Swan Valley Farm Business Report
Autor: stevenembrey • October 21, 2015 • Case Study • 525 Words (3 Pages) • 1,352 Views
Swan Valley Farm Business Report.
Revenue on sale
Swan Valley Farm business entity should make precise decisions as per the variance report analyzed.
Trends: according to the economic trends on the sale of dried apricots the highest revenue is achieved by the company by selling apricots with 20 tons and furthermore 20 tons has the highest probability of purchase occurrence by the Kellogg’s food store. Also using the historical share prices, the Swan Valley Farm business is able to predict the stream of future revenues on the sale of 30 ton variety.
The company should base their decision on trend analysis of the revenue and cost of production before they sign the contract with the growers. General food store has higher demand and revenue compared with Kellogg’s hence a major customer in the supply.

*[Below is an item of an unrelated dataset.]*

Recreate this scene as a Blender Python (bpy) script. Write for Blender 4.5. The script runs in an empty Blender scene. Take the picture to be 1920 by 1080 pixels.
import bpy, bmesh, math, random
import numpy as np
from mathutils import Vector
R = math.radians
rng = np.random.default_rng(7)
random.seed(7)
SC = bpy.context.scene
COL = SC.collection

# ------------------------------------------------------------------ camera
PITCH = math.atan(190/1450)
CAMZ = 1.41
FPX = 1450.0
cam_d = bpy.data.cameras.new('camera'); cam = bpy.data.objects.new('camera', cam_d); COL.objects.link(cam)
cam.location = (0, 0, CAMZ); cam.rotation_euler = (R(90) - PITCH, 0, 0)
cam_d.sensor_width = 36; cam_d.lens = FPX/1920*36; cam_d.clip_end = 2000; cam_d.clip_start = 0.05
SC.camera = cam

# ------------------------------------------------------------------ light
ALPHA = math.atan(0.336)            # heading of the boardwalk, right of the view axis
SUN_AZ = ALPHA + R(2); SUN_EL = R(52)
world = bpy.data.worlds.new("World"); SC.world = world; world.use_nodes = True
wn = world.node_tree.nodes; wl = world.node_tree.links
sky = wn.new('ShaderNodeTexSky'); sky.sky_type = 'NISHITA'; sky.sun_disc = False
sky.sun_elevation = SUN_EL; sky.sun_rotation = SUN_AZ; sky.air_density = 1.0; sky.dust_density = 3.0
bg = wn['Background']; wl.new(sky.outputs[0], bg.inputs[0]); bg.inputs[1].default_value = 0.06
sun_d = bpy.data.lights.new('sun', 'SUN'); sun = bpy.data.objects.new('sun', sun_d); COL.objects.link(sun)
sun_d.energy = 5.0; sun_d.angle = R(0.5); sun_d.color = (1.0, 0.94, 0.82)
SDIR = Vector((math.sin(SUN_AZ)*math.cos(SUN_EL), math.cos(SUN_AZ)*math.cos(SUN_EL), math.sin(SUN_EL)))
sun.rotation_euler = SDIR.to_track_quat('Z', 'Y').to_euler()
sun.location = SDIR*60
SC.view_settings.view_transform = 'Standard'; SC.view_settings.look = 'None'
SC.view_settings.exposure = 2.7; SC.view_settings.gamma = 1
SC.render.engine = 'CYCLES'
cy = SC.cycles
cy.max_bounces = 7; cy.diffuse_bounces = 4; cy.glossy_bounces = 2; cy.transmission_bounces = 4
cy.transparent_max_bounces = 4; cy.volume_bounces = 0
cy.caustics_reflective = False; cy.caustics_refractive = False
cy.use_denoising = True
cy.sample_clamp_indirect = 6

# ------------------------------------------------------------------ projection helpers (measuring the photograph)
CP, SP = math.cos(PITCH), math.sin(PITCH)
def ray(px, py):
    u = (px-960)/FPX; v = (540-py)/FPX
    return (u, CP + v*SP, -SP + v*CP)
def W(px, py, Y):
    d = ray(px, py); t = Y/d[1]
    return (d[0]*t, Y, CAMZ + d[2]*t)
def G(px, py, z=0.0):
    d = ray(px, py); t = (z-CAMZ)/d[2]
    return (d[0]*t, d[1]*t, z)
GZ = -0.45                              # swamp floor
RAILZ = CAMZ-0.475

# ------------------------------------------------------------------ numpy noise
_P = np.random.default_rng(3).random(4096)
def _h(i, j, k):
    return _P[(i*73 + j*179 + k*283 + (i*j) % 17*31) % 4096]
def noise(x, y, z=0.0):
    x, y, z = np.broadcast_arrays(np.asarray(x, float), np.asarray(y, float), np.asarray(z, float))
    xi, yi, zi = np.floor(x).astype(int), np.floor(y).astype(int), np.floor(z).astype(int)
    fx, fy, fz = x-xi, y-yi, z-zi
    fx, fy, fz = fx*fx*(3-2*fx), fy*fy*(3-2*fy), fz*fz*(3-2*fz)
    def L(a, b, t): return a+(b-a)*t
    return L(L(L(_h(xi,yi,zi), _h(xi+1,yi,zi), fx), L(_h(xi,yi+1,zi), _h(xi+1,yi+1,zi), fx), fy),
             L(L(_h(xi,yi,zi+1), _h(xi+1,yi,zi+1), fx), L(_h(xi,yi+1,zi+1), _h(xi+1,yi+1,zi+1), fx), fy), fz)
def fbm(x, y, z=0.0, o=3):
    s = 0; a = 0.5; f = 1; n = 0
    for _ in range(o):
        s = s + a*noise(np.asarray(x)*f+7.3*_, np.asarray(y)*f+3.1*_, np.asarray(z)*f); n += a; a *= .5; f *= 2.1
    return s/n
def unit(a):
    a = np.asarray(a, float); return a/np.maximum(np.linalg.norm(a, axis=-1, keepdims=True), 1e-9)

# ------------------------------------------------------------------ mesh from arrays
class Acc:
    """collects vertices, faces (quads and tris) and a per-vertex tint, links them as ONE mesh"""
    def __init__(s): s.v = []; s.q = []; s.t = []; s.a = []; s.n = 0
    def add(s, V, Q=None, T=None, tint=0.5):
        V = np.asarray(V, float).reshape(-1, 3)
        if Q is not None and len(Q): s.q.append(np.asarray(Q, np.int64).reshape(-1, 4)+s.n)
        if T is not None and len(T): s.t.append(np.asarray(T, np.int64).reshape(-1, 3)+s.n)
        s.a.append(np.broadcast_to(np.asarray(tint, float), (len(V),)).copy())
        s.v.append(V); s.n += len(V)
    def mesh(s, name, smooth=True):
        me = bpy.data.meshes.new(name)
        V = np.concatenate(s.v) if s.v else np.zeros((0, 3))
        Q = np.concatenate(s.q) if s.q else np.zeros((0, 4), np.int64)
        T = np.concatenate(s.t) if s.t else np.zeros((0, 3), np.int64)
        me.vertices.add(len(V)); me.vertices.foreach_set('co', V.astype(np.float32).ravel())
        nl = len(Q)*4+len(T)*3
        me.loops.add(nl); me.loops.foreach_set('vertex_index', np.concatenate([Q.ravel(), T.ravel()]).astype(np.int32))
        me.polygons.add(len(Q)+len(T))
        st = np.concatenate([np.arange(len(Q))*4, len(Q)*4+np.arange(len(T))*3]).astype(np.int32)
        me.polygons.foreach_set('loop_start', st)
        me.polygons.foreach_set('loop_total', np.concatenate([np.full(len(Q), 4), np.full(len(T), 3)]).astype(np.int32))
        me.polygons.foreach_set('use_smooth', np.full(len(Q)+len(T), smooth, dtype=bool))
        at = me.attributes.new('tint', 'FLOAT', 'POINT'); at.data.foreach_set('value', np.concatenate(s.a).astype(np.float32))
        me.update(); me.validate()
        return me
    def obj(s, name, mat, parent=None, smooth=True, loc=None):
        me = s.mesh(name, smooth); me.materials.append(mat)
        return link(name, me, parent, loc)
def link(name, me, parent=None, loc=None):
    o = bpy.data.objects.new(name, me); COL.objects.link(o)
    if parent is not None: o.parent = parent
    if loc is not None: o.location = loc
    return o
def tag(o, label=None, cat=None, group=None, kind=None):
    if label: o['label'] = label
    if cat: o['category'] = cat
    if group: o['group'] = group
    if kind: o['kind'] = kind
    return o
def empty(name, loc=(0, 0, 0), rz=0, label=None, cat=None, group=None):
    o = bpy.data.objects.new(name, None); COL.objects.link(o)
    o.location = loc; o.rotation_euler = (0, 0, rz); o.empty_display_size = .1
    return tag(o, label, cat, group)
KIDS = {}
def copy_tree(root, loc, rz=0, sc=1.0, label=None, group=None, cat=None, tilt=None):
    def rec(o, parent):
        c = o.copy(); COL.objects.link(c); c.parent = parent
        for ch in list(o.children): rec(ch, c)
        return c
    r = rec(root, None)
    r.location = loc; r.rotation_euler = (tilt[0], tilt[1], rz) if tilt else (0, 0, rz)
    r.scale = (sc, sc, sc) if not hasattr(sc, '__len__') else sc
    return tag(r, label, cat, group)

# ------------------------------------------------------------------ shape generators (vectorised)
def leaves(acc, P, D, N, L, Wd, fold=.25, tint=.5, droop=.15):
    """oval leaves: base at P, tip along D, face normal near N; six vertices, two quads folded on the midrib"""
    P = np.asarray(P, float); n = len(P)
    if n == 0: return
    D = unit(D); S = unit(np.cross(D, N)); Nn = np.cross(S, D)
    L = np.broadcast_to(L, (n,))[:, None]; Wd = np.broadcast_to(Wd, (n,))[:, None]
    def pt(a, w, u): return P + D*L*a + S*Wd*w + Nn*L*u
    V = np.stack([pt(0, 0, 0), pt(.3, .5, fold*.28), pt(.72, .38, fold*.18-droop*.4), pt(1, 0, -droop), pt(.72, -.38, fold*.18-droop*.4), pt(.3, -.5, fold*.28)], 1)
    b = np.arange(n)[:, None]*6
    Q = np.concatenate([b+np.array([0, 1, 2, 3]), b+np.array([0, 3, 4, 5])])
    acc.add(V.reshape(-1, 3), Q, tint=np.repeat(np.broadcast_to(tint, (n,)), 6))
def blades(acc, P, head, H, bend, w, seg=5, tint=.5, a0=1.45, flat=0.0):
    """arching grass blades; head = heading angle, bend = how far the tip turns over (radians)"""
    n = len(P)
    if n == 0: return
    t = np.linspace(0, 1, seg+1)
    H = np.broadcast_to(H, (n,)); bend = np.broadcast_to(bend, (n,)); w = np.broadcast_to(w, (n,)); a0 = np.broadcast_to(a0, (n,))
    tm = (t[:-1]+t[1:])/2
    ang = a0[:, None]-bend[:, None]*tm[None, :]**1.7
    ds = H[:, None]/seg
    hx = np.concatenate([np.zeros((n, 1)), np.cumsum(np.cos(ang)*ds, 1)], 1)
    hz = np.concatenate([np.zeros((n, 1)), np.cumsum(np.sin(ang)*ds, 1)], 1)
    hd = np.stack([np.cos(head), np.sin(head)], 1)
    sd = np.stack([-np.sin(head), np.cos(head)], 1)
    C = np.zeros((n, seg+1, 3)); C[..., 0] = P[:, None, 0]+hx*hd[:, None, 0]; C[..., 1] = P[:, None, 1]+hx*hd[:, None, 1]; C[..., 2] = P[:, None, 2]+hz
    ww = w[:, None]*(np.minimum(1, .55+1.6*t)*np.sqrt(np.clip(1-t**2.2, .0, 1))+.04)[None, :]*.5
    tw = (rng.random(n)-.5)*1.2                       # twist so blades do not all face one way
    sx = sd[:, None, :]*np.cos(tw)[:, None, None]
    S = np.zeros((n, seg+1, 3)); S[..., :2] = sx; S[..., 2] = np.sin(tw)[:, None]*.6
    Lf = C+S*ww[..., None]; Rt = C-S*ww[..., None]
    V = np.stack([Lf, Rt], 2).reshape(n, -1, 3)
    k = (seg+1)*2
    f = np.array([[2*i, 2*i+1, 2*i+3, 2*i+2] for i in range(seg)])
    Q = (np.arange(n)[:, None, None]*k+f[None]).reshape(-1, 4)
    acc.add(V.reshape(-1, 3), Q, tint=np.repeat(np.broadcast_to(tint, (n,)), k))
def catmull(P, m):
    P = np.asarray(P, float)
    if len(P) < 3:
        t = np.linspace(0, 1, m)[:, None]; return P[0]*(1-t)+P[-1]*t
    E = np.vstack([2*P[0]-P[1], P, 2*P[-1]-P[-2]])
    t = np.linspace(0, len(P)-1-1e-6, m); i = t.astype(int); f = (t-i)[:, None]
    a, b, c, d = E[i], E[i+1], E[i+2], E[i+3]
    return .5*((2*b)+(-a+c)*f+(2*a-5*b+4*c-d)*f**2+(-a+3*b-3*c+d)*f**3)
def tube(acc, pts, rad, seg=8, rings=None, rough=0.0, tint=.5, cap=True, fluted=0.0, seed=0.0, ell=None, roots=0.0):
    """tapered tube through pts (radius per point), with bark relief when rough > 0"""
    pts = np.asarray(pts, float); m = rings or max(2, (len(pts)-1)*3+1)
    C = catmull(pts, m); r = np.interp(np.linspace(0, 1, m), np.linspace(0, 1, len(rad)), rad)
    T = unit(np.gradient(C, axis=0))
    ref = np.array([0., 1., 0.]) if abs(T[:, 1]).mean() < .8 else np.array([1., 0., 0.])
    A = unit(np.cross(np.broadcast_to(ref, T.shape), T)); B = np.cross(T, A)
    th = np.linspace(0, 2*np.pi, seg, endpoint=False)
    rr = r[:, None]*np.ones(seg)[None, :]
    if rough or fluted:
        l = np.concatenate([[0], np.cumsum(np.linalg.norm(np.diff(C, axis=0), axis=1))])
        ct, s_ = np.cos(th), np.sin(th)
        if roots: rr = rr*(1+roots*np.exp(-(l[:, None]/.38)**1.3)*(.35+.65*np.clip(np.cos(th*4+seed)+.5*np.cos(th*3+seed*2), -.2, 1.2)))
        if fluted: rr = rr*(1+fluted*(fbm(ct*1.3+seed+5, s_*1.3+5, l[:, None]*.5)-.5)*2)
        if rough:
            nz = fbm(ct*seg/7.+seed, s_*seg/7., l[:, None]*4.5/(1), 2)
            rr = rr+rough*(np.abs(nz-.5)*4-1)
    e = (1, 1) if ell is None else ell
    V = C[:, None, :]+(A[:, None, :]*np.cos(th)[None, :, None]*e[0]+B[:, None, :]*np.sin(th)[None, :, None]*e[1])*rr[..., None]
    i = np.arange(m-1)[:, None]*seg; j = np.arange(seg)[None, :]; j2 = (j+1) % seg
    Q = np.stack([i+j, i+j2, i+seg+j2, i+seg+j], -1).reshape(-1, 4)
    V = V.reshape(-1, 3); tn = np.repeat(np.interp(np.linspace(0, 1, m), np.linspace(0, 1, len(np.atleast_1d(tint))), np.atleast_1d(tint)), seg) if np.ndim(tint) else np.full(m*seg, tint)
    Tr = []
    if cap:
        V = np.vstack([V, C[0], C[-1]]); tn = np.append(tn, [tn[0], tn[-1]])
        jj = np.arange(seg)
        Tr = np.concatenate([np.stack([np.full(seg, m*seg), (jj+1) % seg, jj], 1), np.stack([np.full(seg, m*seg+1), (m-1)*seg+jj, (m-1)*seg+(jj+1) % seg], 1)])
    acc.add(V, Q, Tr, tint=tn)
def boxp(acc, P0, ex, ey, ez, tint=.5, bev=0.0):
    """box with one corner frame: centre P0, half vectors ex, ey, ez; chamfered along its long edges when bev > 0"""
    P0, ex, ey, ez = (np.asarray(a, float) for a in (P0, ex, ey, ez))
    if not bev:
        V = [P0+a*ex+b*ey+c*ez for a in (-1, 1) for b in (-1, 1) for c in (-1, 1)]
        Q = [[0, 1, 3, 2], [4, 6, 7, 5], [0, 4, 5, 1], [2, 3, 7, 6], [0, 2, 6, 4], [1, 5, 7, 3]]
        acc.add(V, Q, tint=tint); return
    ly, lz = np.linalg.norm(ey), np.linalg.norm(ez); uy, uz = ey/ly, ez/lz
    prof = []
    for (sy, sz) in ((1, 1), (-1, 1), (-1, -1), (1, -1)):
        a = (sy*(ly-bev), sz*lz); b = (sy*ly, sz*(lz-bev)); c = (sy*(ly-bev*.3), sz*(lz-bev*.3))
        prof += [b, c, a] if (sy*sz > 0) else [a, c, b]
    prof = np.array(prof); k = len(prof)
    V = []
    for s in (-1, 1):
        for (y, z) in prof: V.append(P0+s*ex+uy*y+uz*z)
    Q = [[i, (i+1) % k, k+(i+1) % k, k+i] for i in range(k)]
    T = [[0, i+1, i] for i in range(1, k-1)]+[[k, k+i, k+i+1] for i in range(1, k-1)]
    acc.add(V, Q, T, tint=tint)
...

Given that the two companies i.e. Kellogg’s and General Food are operating in the same asset-liabilities level the Swan Valley Farm will tend to prefer signing a contract with the growers on investment portfolio to produce 20 tons and 30 tons of dried apricots. This is because from the revenue analysis it’s indicates that it has high chance of probability of demand by the Kellogg’s and General Food company since despite its increase in cost of production it still has the highest return on equity compared with compared with of 10 tons and 20 tons only. The company should put more consideration on the return on equity ratio, since its need an investment that can earn them highest return. Also on consideration of short run and long run results Swan Valley seems to be a stable company i.e. has not reached its maximum profit level hence room for production increase. This means in the short run will be having stable profit, return on asset and high profit margin.
Cost of production
Production cost is not a critical decision since it’s a dependent factor on the equivalents units produce and the physical units. Both the cost of equivalents units and the physical units are fixed and constant e.g. purchase apricots at $0.15 per pound; it costs an additional $0.02 to produce one pound of dried apricots. So when the company decides to produce they can easily assign cost to the units produced.
Possible events
There are assumptions risk that Swan Valley Farm will have to put into consideration in order to match demand and supply in cereal industry. First assumption is that in cases where by Swan Valley dries more apricots than its two customers demand, it will sell the surplus dried apricots to a food wholesaler at a price of $1,100 per ton, plus delivery. It’s an assumption since the market demands is based on the probability of occurrence as well as food wholesaler will always buy dried apricots. Another assumption is that If Swan Valley produces fewer dried apricots than the two cereals manufactures demand, it can purchase additional dried apricots from a competitor at a price of $1,400 per ton. The business will have to assume that the competitor will be having the dried apricots when need and at the said price.